DISTURBED Frontman Doesn't Understand LEMMY's Fascination With Nazi Paraphernalia

August 20, 2010

DISTURBED frontman David Draiman — who comes from an Orthodox Jewish background and has some 200 relatives living in Israel, including his brother and grandmother — was interviewed by Revolver for the magazine's September/October 2010 issue. An excerpt from the chat follows below.

Revolver: Why did you write a song ("Never Again", off the new DISTURBED album, "Asylum") about the Holocaust?

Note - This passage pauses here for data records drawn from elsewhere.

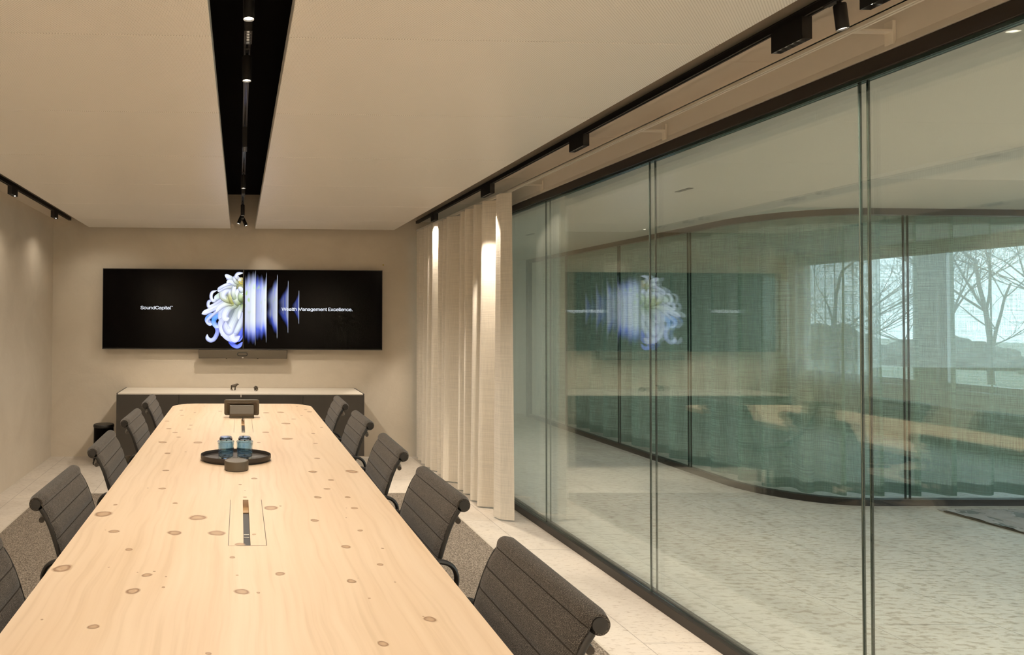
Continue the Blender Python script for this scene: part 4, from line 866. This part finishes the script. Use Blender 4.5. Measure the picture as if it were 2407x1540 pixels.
for li, (pts, wd, c0, c1, c2) in enumerate(petals):
    ln_ = interp([(a, b, 0) for a, b in pts], 8); n = len(ln_); k0 = len(V); yy = TVY - .0005 - li * .00012; nw = 10
    for i, p in enumerate(ln_):
        t = i / (n - 1); a = ln_[max(0, i - 1)]; b = ln_[min(n - 1, i + 1)]; d = (b - a).normalized(); nn = Vector((-d.y, d.x, 0))
        wloc = wd * .5 * (min(1, (t * 5 + .55)) if t < .2 else 1) * (1 if t < .7 else max(.10, (1 - ((t - .7) / .31) ** 2.2)))
        col = Vector(c0).lerp(Vector(c1), min(1, t * 2)) if t < .5 else Vector(c1).lerp(Vector(c2), (t - .5) * 2)
        for k in range(nw + 1):
            u = -1 + 2 * k / nw; q = p + nn * wloc * u; x = min(q.x, 828); V.append((fx(x), yy, fz(x, q.y)))
            sh = (1.0 - .62 * max(0, (abs(u - .22) - .30) / .92) ** 1.3 - .15 * (0.5 + .5 * math.sin(u * 13 + li * 2))) * (.62 + .38 * min(1, t * 2.4)); cc = [max(0, v_) * sh for v_ in col]; cc[2] = min(1, cc[2] * (1 + .5 * (1 - sh))); C.append((*cc, 1))
    m = nw + 1; F += [(k0 + i * m + k, k0 + i * m + k + 1, k0 + (i + 1) * m + k + 1, k0 + (i + 1) * m + k) for i in range(n - 1) for k in range(nw)]
def vc_obj(name, V, F, C, parent):
    me = bpy.data.meshes.new(name); me.from_pydata(V, [], F); ca = me.color_attributes.new('Col', 'FLOAT_COLOR', 'POINT')
    for i, c in enumerate(C): ca.data[i].color = c
    me.materials.append(MT['flower']); o = bpy.data.objects.new(name, me); COL.objects.link(o); o.parent = parent; o.matrix_parent_inverse = Matrix.Translation(-Vector(parent.location)); return o
vc_obj('flower_picture', V, F, C, tvl)
# right half: five vertical smears of the same flower
def lerp(a, b, t): return a + (b - a) * t
def smooth(a, b, x):
    t = max(0, min(1, (x - a) / (b - a))); return t * t * (3 - 2 * t)
bands_ = [(858, 1005, 225, 1290), (1008, 1158, 255, 1250), (1162, 1310, 285, 1190), (1318, 1462, 370, 1115), (1500, 1611, 510, 985)]
nz_ = lambda x, y: noise.noise(Vector((x, y, 3.1)))
def smear(x, y):
    for bi, (a, b, t0, t1) in enumerate(bands_):
        if a <= x <= b:
            u = (x - a) / (b - a)
            mid = (t0 + t1) / 2 - 20; hh = (t1 - t0) / 2
            ext = hh * (lerp((1.0, .93, .45, .25, .12)[bi], 1.0, u ** (.9, .8, .8, 1.2, 1.6)[bi])); ext *= .90 + .18 * nz_(x * .02, 7 + bi)
            e = (1 - smooth(ext * .62, ext * 1.04, abs(y - mid))) * (1 if bi < 2 else smooth(0, .5, u + .15 * nz_(3.3, y * .01)))
            st = .5 + .5 * nz_(x * .035, y * .0016 + bi * 5)
            lt = (1.0, 1.0, .8, .45, .3)[bi]; lt = lerp(lt * (.75 if bi < 2 else .35), lt * 1.05, u ** 1.5)
            blue = min(1, smooth(.35, .95, abs(y - mid) / (ext + 1)) * (.9 if y > mid else .35) + (.55 * (1 - u) if bi >= 1 else .15 * (1 - u)) + .5 * smooth(.50, .72, st) * (.3 + .15 * bi) + (0, 0, .12, .35, .5)[bi])
            c = [lerp(p, q, blue) for p, q in zip((.80, .86, .93), (.10, .16, .80))]
            g = smooth(.25, .6, nz_(x * .03 + 4, y * .012)) * max(0, 1 - abs(y - 560) / 330) * (1, .8, .5, 0, 0)[bi]
            c = [lerp(c[0], .5, g), lerp(c[1], .72, g), lerp(c[2], .25, g)]
            vv = e * lt * (.75 + .4 * st)
            edge = smooth(.955, .985, u) * (1 - smooth(hh * .93, hh * 1.0, abs(y - mid))) * (.4, .55, .9, .75, .5)[bi]
            return [c[i] * vv + edge * (.75, .82, 1)[i] for i in range(3)]
    return [0, 0, 0]
V, F, C = [], [], []; xs = [855 + 4.0 * i for i in range(191)]; yss = [210 + 9.0 * i for i in range(121)]
for x in xs:
    for y in yss: V.append((fx(x), TVY - .0003, fz(x, y))); s_ = smear(x, y); C.append((min(1, s_[0]), min(1, s_[1]), min(1, s_[2]), 1))
m = len(yss)
for i in range(len(xs) - 1):
    for k in range(m - 1):
        q = (i * m + k, (i + 1) * m + k, (i + 1) * m + k + 1, i * m + k + 1)
        if sum(sum(C[j][:3]) for j in q) > .004: F.append(q)
vc_obj('smeared_picture', V, F, C, tvr)
UI_FONT = None
try: UI_FONT = bpy.data.fonts.load(bpy.utils.system_resource('DATAFILES', path='fonts') + '/Inter.woff2')   # Blender's own interface face
except Exception: pass
def lettering(name, body, x0, x1, zc, parent, h):
    cu = bpy.data.curves.new(name, 'FONT'); cu.body = body; cu.size = 1; cu.extrude = 0.0; cu.space_character = .93; cu.offset = 0.0
    if UI_FONT: cu.font = UI_FONT
    tmp = bpy.data.objects.new('tmp', cu); COL.objects.link(tmp); bpy.context.view_layer.update()
    me = bpy.data.meshes.new_from_object(tmp.evaluated_get(bpy.context.evaluated_depsgraph_get())); bpy.data.objects.remove(tmp)
    xs_ = [v.co.x for v in me.vertices]; w0, w1 = min(xs_), max(xs_); sx_ = (x1 - x0) / (w1 - w0)
    for v in me.vertices: v.co = Vector(((v.co.x - w0) * sx_ + x0, TVY - .0075, v.co.y * h + zc))
    me.materials.clear(); me.materials.append(MT['text'])
    o = bpy.data.objects.new(name, me); COL.objects.link(o); o.parent = parent; o.matrix_parent_inverse = Matrix.Translation(-Vector(parent.location)); return o
lettering('lettering', 'SoundCapital', tvx(330.5), tvx(401.5), tvz(366, 727.5), tvl, .064)
lettering('lettering_mark', '\u2122', tvx(401.8), tvx(405.5), tvz(403, 723.5), tvl, .03)
lettering('lettering', 'Wealth Management Excellence.', tvx(661), tvx(828.5), tvz(745, 731.5), tvr, .064)
sb_ = thing('video_bar', 'slim dark video conference bar mounted below the two screens', 'video bar', (tvx(570.5), YB, 1.078))
MB().box(-.456, .456, -.11, -.03, -.044, .044).build('bar_housing', MT['bronze'], sb_, bevel=.004)
MB().box(-.452, .452, -.1125, -.109, -.040, .040).build('speaker_cloth', MT['grey'], sb_)
MB().prism(rounded(-.060, .050, -.020, .020, .0195, n=8), 1, -.118, -.1125).build('lens_surround', MT['black'], sb_, bevel=.002)
MB().prism(rounded(-.050, .040, -.012, .012, .0115, n=8), 1, -.1195, -.118).build('lens_cover', MT['grey'], sb_)
MB().box(-.012, .008, -.1135, -.1125, -.040, -.030).build('logo_plate', MT['chrome'], sb_)
for s in (-.17, .155): MB().cyl((s, -.07, -.052), (s, -.07, -.044), .007, n=12).build('foot', MT['black'], sb_)
MB().box(-.2, .2, -.03, -.0005, -.03, .03).build('wall_bracket', MT['black'], sb_)
st_ = MB().prism([(0, -.009), (.011, 0), (0, .009), (-.012, .001)], 1, -.0012, -.0002).build('wall_sticker', MT['sticker'], None, loc=(1.517, YB, 2.021)); tag(st_, 'tiny yellow mark on the plaster above the right screen', 'sticker')

# ================================================================== LOUNGE RUG, GARDEN OUTSIDE
rg = thing('lounge_rug', 'thick pale grey wool rug on the stone floor outside the curved glass', 'rug', (6.3, 3.75, 0))
bm = bmesh.new(); bmesh.ops.create_grid(bm, x_segments=90, y_segments=110, size=1); 
for v in bm.verts:
    v.co.x *= .91; v.co.y *= 1.17
    v.co.z = .016 + .006 * noise.noise(Vector((v.co.x * 9, v.co.y * 9, 0))) + .003 * noise.noise(Vector((v.co.x * 40, v.co.y * 40, 0))) - .004 * (noise.voronoi(Vector((v.co.x * 4, v.co.y * 3, 0)))[0][1] - noise.voronoi(Vector((v.co.x * 4, v.co.y * 3, 0)))[0][0] < .12)
me = bpy.data.meshes.new('rug_pile'); bm.to_mesh(me); bm.free(); me.materials.append(MT['rug']); o = bpy.data.objects.new('rug_pile', me); COL.objects.link(o); o.parent = rg
MB().box(-.915, .915, -1.175, 1.175, 0.0005, .012).build('rug_backing', MT['grey'], rg)
fr = MB(); rr_ = random.Random(8)
for i in range(240):
    x = -.91 + 1.82 * i / 239; fr.box(x - .003, x + .003, 1.17, 1.20 + rr_.uniform(0, .03), .001, .008)
fr.build('fringe', MT['rug'], rg); 
struct('ground', MB().box(8.72, 60, -12, 60, -.35, -.12), MT['lawn'])
struct('terrace', MB().box(8.72, 11.0, -6, 20, -.12, -.06), MT['deck'])
def bare_tree(label, loc, h, seed):
    r = random.Random(seed); t = thing('bare_tree', label, 'tree', loc, group='bare trees in the garden'); tw = MB(); tk = MB()
    def grow(p, d, l, rad, lev, mb):
        n = 5; pts = [p]; q = p.copy(); dd = d.copy()
        for i in range(n): dd = (dd + Vector((r.uniform(-.18, .18), r.uniform(-.18, .18), r.uniform(-.02, .1)))).normalized(); q = q + dd * l / n; pts.append(q.copy())
        mb.tube(pts, rad, n=(8 if lev == 0 else 4), taper=lambda s: 1 - .55 * s)
        if lev >= 5: return
        for i in range((5, 5, 5, 4, 3)[lev]):
            k = r.choice((2, 3, 4, 5)) if lev else r.choice((1, 2, 3, 4, 5)); a = r.uniform(0, 2 * PI); e = r.uniform(.4, 1.0)
            side = Vector((math.cos(a), math.sin(a), r.uniform(-.1, .6))).normalized()
            grow(pts[k], (dd * (1 - e * .6) + side * e).normalized(), l * r.uniform(.55, .75), rad * .42, lev + 1, tw)
    grow(Vector((0, 0, 0)), Vector((0, 0, 1)), h * .36, h * .0075, 0, tk)
    tk.build('trunk', MT['bark'], t, fixn=False); tw.build('branches', MT['bark'], t, fixn=False)
bare_tree('bare winter tree beyond the right hand window', (19, 16.2, -.3), 9.5, 5)
bare_tree('bare winter tree beyond the window, behind the hedge', (22, 20, -.3), 11, 12)
bare_tree('bare winter tree left of the window post, outside', (17.5, 18.8, -.3), 9, 21)
bare_tree('bare winter tree at the far right beyond the window glass', (21, 15, -.3), 11, 33)
src_trees = [o for o in bpy.data.objects if o.name.startswith('bare_tree')]
for i, (x, y, s_, rz) in enumerate([(24.5, 17.8, .95, 1.0), (25.5, 22.5, .9, 2.2), (26, 27, 1.0, 4.0), (23, 25, .85, 5.2)]):
    c = copy_tree(src_trees[i]); c.location = (x + 8, y + 2 + 4 * i, -.3); c.rotation_euler = (0, 0, rz); c.scale = (s_, s_, s_)
    c['label'] = 'bare winter tree in the back row of the garden, behind the bushes'
for a in range(6):
    bm = bmesh.new(); bmesh.ops.create_icosphere(bm, subdivisions=4, radius=1)
    for v in bm.verts:
        nrm = v.co.normalized(); d = 1 + .22 * noise.noise(nrm * 2.5 + Vector((a, 0, 0))) + .16 * noise.noise(nrm * 8 + Vector((a, 5, 0))) + .10 * noise.noise(nrm * 20)
        v.co = Vector((nrm.x * 1.9 * d, nrm.y * 1.9 * d, max(-.2, nrm.z) * 1.9 * d))
    me = bpy.data.meshes.new('winter_bush'); bm.to_mesh(me); bm.free(); me.materials.append(MT['twig']); o = bpy.data.objects.new('winter_bush', me); COL.objects.link(o)
    o.location = (25.5 - a * .15, 13.0 + a * 4.9, -.3); o.scale = (1, 1.1, 0.72 + .12 * math.sin(a * 2.3)); o.rotation_euler = (0, 0, a)
    tag(o, 'grey green leafless garden bush beyond the far windows', 'bush', 'winter bushes beyond the lawn')
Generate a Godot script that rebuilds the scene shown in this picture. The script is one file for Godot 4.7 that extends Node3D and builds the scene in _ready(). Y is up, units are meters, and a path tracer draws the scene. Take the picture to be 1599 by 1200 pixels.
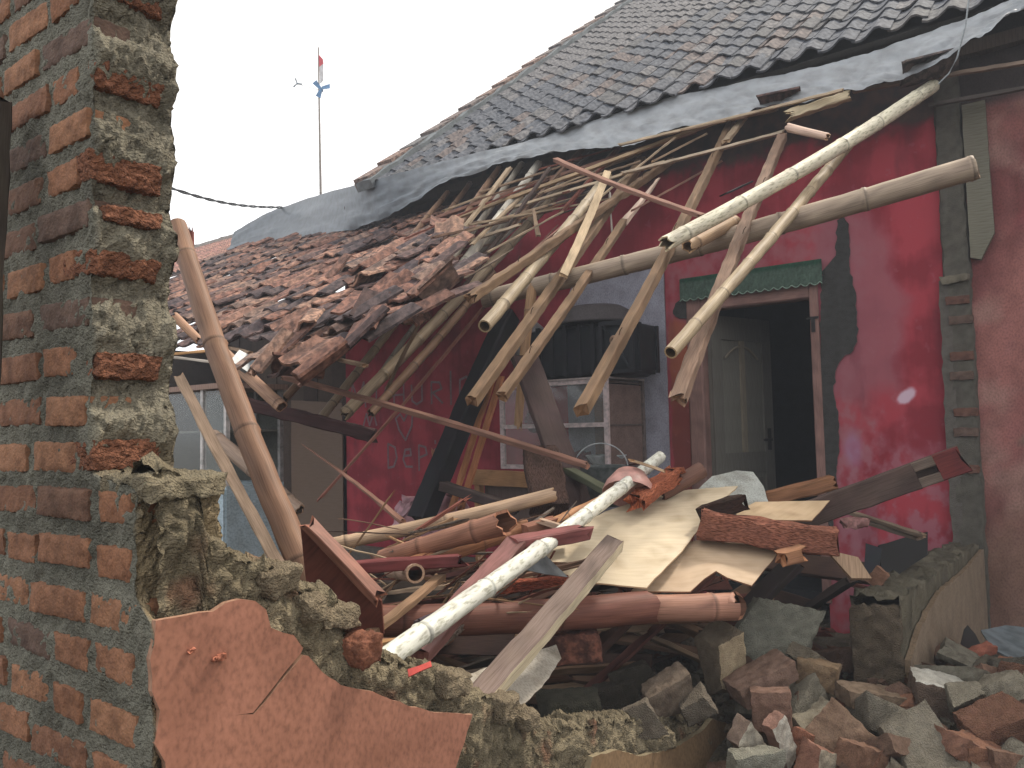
extends Node3D
# A collapsed lean-to in front of a red house. y is up, metres. The house and the broken corner wall share one set of axes:
# RIGHT runs along the house front, OUT points away from it towards the yard.
const RIGHT := Vector3(0.8, 0.0, 0.6)
const OUT := Vector3(-0.6, 0.0, 0.8)
const HOUSE := Vector3(2.016, 0.0, -5.25)
const CORNER := Vector3(-0.526, 0.0, -1.13)
var taken := {}
var rng := RandomNumberGenerator.new()
var noise := FastNoiseLite.new()
var coarse := FastNoiseLite.new()
var tex := {}
var mats := {}
var sun: DirectionalLight3D


# One mesh under construction: grids, strips and fans with their own normals, so box edges stay crisp.
class Buf:
	var v := PackedVector3Array()
	var n := PackedVector3Array()
	var c := PackedColorArray()
	var u := PackedVector2Array()
	var i := PackedInt32Array()

	func grid(nu: int, nv: int, p: PackedVector3Array, col: PackedColorArray, uv: PackedVector2Array, flip := false, wrap := false) -> void:
		var b := v.size()
		var w := nu + 1
		for y in nv + 1:
			for x in w:
				var xa := x - 1
				var xb := x + 1
				if wrap:
					if xa < 0: xa = nu - 1
					if xb > nu: xb = 1
				else:
					xa = maxi(xa, 0)
					xb = mini(xb, nu)
				var du := p[y * w + xb] - p[y * w + xa]
				var dv := p[mini(y + 1, nv) * w + x] - p[maxi(y - 1, 0) * w + x]
				var q := du.cross(dv).normalized()
				n.append(-q if flip else q)
		v.append_array(p)
		c.append_array(col)
		u.append_array(uv)
		for y in nv:
			for x in nu:
				var a := b + y * w + x
				if flip:
					i.append_array([a, a + 1, a + w + 1, a, a + w + 1, a + w])
				else:
					i.append_array([a, a + w + 1, a + 1, a, a + w, a + w + 1])

	func quad(a: Vector3, b: Vector3, d: Vector3, e: Vector3, col: Color, s := 1.0) -> void:   # a b d e run round the face, seen counterclockwise
		var f := v.size()
		var q := (b - a).cross(e - a).normalized()
		v.append_array([a, b, d, e])
		n.append_array([q, q, q, q])
		c.append_array([col, col, col, col])
		var lu := a.distance_to(b) * s
		var lv := a.distance_to(e) * s
		u.append_array([Vector2(0, 0), Vector2(lu, 0), Vector2(lu, lv), Vector2(0, lv)])
		i.append_array([f, f + 2, f + 1, f, f + 3, f + 2])

	func tri(a: Vector3, b: Vector3, d: Vector3, col: Color) -> void:
		var f := v.size()
		var q := (b - a).cross(d - a).normalized()
		v.append_array([a, b, d])
		n.append_array([q, q, q])
		c.append_array([col, col, col])
		u.append_array([Vector2(a.x, a.y), Vector2(b.x, b.y), Vector2(d.x, d.y)])
		i.append_array([f, f + 2, f + 1])

	func box(lo: Vector3, hi: Vector3, col: Color) -> void:
		var a := lo
		var b := hi
		quad(Vector3(a.x, a.y, b.z), Vector3(b.x, a.y, b.z), Vector3(b.x, b.y, b.z), Vector3(a.x, b.y, b.z), col)
		quad(Vector3(b.x, a.y, a.z), Vector3(a.x, a.y, a.z), Vector3(a.x, b.y, a.z), Vector3(b.x, b.y, a.z), col)
		quad(Vector3(b.x, a.y, b.z), Vector3(b.x, a.y, a.z), Vector3(b.x, b.y, a.z), Vector3(b.x, b.y, b.z), col)
		quad(Vector3(a.x, a.y, a.z), Vector3(a.x, a.y, b.z), Vector3(a.x, b.y, b.z), Vector3(a.x, b.y, a.z), col)
		quad(Vector3(a.x, b.y, b.z), Vector3(b.x, b.y, b.z), Vector3(b.x, b.y, a.z), Vector3(a.x, b.y, a.z), col)
		quad(Vector3(a.x, a.y, a.z), Vector3(b.x, a.y, a.z), Vector3(b.x, a.y, b.z), Vector3(a.x, a.y, b.z), col)

	func mesh() -> ArrayMesh:
		var a := []
		a.resize(Mesh.ARRAY_MAX)
		a[Mesh.ARRAY_VERTEX] = v
		a[Mesh.ARRAY_NORMAL] = n
		a[Mesh.ARRAY_COLOR] = c
		a[Mesh.ARRAY_TEX_UV] = u
		a[Mesh.ARRAY_INDEX] = i
		var m := ArrayMesh.new()
		m.add_surface_from_arrays(Mesh.PRIMITIVE_TRIANGLES, a)
		return m


func numbered(called: String) -> String:
	if not taken.has(called):
		taken[called] = 0
		return called
	taken[called] += 1
	return "%s_%03d" % [called, taken[called]]


func thing(called: String, label: String, category: String, at := Vector3.ZERO, turn := Basis(), group := "") -> Node3D:
	var o := Node3D.new()
	o.name = numbered(called)
	add_child(o)
	o.transform = Transform3D(turn, at)
	if label: o.set_meta("label", label)
	if category: o.set_meta("category", category)
	if group: o.set_meta("group", group)
	return o


func part(called: String, mesh: Mesh, m: Material, parent: Node3D, at := Vector3.ZERO, turn := Basis()) -> MeshInstance3D:
	var o := MeshInstance3D.new()
	o.name = called
	o.mesh = mesh
	o.material_override = m
	parent.add_child(o, true)
	o.transform = Transform3D(turn, at)
	return o


func solo(called: String, label: String, category: String, mesh: Mesh, m: Material, at := Vector3.ZERO, turn := Basis(), group := "") -> MeshInstance3D:
	var o := MeshInstance3D.new()
	o.name = numbered(called)
	o.mesh = mesh
	o.material_override = m
	add_child(o)
	o.transform = Transform3D(turn, at)
	if label: o.set_meta("label", label)
	if category: o.set_meta("category", category)
	if group: o.set_meta("group", group)
	return o


func house_axes() -> Basis:
	return Basis(RIGHT, Vector3.UP, OUT)


func lin(r: float, g: float, b: float) -> Color:   # an sRGB 0..255 colour as linear values for vertex colours
	return Color(r / 255.0, g / 255.0, b / 255.0).srgb_to_linear()


func n3(p: Vector3, f: float) -> float:
	return noise.get_noise_3d(p.x * f, p.y * f, p.z * f)


# ---------- textures and materials ----------
func speckle(key: String, sd: int, freq: float, octaves: int, stops: Array, kind := FastNoiseLite.TYPE_SIMPLEX_SMOOTH, size := 512) -> void:
	var f := FastNoiseLite.new()
	f.seed = sd
	f.noise_type = kind
	f.frequency = freq
	f.fractal_octaves = octaves
	f.fractal_gain = 0.55
	var t := NoiseTexture2D.new()
	t.width = size
	t.height = size
	t.seamless = true
	t.noise = f
	if stops:
		var g := Gradient.new()
		g.offsets = PackedFloat32Array(stops.map(func(s): return s[0]))
		g.colors = PackedColorArray(stops.map(func(s): return Color(s[1], s[2], s[3]).linear_to_srgb()))
		t.color_ramp = g
	tex[key] = t


func mat(key: String, rough: float, albedo := "", scale := Vector3.ONE, detail := "", dscale := Vector3.ONE, bump := "", bump_cm := 0.0, tri := true) -> StandardMaterial3D:
	var m := StandardMaterial3D.new()
	m.resource_name = key
	m.roughness = rough
	m.vertex_color_use_as_albedo = true
	m.metallic_specular = 0.35
	if albedo: m.albedo_texture = tex[albedo]
	m.uv1_scale = scale
	m.uv2_scale = dscale
	if tri:
		m.uv1_triplanar = true
		m.uv1_world_triplanar = true
		m.uv1_triplanar_sharpness = 4.0
		m.uv2_triplanar = true
		m.uv2_world_triplanar = true
		m.uv2_triplanar_sharpness = 4.0
	if detail:
		m.detail_enabled = true
		m.detail_albedo = tex[detail]
		m.detail_blend_mode = BaseMaterial3D.BLEND_MODE_MUL
		m.detail_uv_layer = BaseMaterial3D.DETAIL_UV_2 if tri else BaseMaterial3D.DETAIL_UV_1
	if bump:
		m.heightmap_enabled = true
		m.heightmap_texture = tex[bump]
		m.heightmap_scale = bump_cm
	mats[key] = m
	return m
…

Draiman: "Both of my grandparents on my mother's side were survivors of the camps. My grandfather was in Bergen-Belsen [in northwestern Germany]. He was on wheelbarrow duty carting the bodies to the crematorium. My grandmother was five or six years old when she was in Auschwitz [in Poland]. She survived on three separate occasions by crawling underneath the legs of the people behind her who were in line to the gas chambers. And after the third time, the camp was liberated. I've got other relatives who are survivors, and my entire mother's side of the family, save my grandmother and grandfather and a couple of their siblings, were completely wiped out. So I felt it was important to write about it because I realized that the last generation of survivors is about to be lost. And when you have animals like [Iranian President] Mahmoud Ahmadinejad out there saying the Holocaust never occurred, I felt it was important to write this song."

Revolver: What do you think of people like MOTÖRHEAD frontman Lemmy Kilmister and SLAYER guitarist Jeff Hanneman, who collect Nazi artifacts?

Draiman: "That's super-duper taboo and offensive to me. I don't understand the fascination. It's the most provocative imagery that you can brandish, and that's why people utilize it. And if that's their goal, I guess they're achieving it, but just know there are going to be repercussions for that. SLAYER went onstage in Germany brandishing Nazi paraphernalia or Nazi symbolism and it hasn't been taken too well."

Revolver: Lemmy defends himself by saying he's just collecting pieces of war history, and that the evil people have the coolest-looking stuff.

Draiman: "I don't give a fuck who you are. If you're going to brandish Nazi symbolism, I'm going to have a problem with you because I don't understand how anybody could think it's OK to wear something on their body that symbolizes the annihilation and genocide of my people. I'm not OK with that and there is no excuse and there is no explanation."

Speaking to the New York Waste web site a few years ago, Lemmy stated about his Nazi collection, "I don't only collect Nazi stuff, I collect objects from all the 'axis countries.' Also from countries who aren't even mentioned anymore as former part of the axis. Like Latvia, Lithuania, Estonia, Finland, Hungary. OK, in the end, they all said, 'We're no Nazis' when they saw that the Germans were losing it. But five years before that, they went, 'Yeah!'"

When asked where he gets the objects he collects, Lemmy replied, "The USA is a great place for collecting that shit, 'cause the GIs took everything back to America. They took fucking warehouses full of uniforms, Mercedes staff cars. One guy shipped a Focke Wulf 190 fighter home in pieces and rebuilt it in America. Now he owns the only fucking FW 190 in the world. I used to buy a couple of things in Germany, but now you can't take anymore knives or things back home in a plane. And it's become more relaxed to buy stuff like that [in Germany]. There's five or six stores in Hamburg especially. They're advertising it. What's the point, anyway? It's not a nationalistic kind of thing, I mean, what the fuck are you gonna do? Pretend it never happened? There's airplane model kits of Messerschmidt 109 fighters. Shouldn't you touch them?"

On the subject of whether people should wear uniforms, Lemmy stated, "I'll tell you something about history. From the beginning of time, the bad guys always had the best uniforms. Napoleon, the Confederates, the Nazis. They all had killer uniforms. I mean, the SS uniform is fucking brilliant! They were the rock stars of that time. What are you gonna do? They just look good. Don't tell me I'm a Nazi 'cause I have uniforms. In 1967 I had my first black girlfriend and a lot more ever since then. I just don't understand racism, I never thought it was an option."